Delete. Delete, delete, delete . . .

My friend Michael (thevelv.blogspot.com) is in the throes of editing a wonderful biography of his mother Catherine Duncan who was an actress, artist and witty and observant commentator on life.  Mike’s book will be released through Macmillan next year and so he is in the clutches of the dreadful ‘R’ word.  Or the ‘E’ word if you like.  Revision, editing, it’s all the same.  This is what he says in a recent blog:

Three things I’ve discovered about editing:

1. You can always use fewer words.

2. Be prepared to kill a beloved phrase in the interests of the whole.

3. It’s got to have rhythm.’

I thought about this in respect of my own editing.  Fewer words, indeed.  As I revise, I have watched a 99,000 word ms go from that illustrious figure to 98,000, then 98, 650, 99,005, back to 98, 900.  Up and down as I delete, re-write, delete, again and re-write some more.

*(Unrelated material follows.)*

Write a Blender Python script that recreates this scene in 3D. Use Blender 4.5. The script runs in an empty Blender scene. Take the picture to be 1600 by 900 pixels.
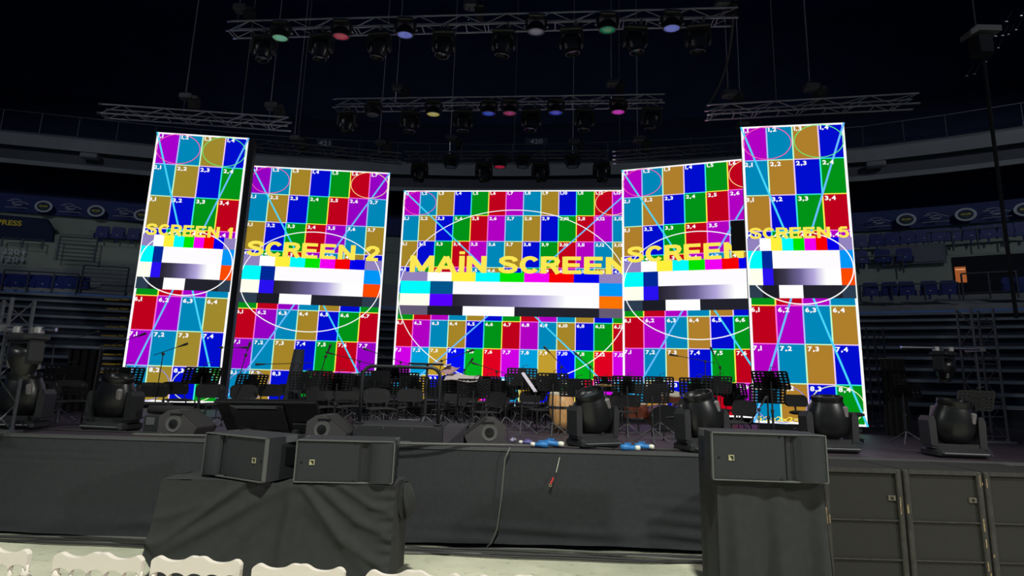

In respect of Number 2, I’m a mass murderer with my script.  Favoured descriptions run hiding when they see me with my finger poised over the delete button.  But then I do suffer the curse of the over-write and things need to be killed off.

As to Number 3, rhythm, that one has me beat.  Is it voice, is it pace, all of which can be idiosyncratic?

If it is rhythm, I equate it with Cecilia Dart Thornton whose marvelous dense narrative I adore, a somnolence sometimes that lives and breathes but moves inexorably forward.  Or perhaps it’s like Dorothy Dunnett whose sentences are the longest I have ever read but which sound like poetry when read aloud.  Richard Armitage says the same about Georgette Heyer when he records the audio books for Naxos. “I’d like to strangle her for writing these incredibly long sentence constructions!” he says. “But actually, that’s part of the fun of it because we speak in such short soundbites these days, everything is so short and immediate that when you’re faced with a sentence which is really a paragraph long . . . you have to drive the thought through and keep the idea and syntax all in the right place.’

If it is pace, that’s a whole other thing, because I think pace can flow quite naturally with a rhythm all its own, without galloping like the lead horse in the Melbourne Cup.

Either way, I agree with all of Michael’s observations and wish him well as he continues, as we all do, to plug on.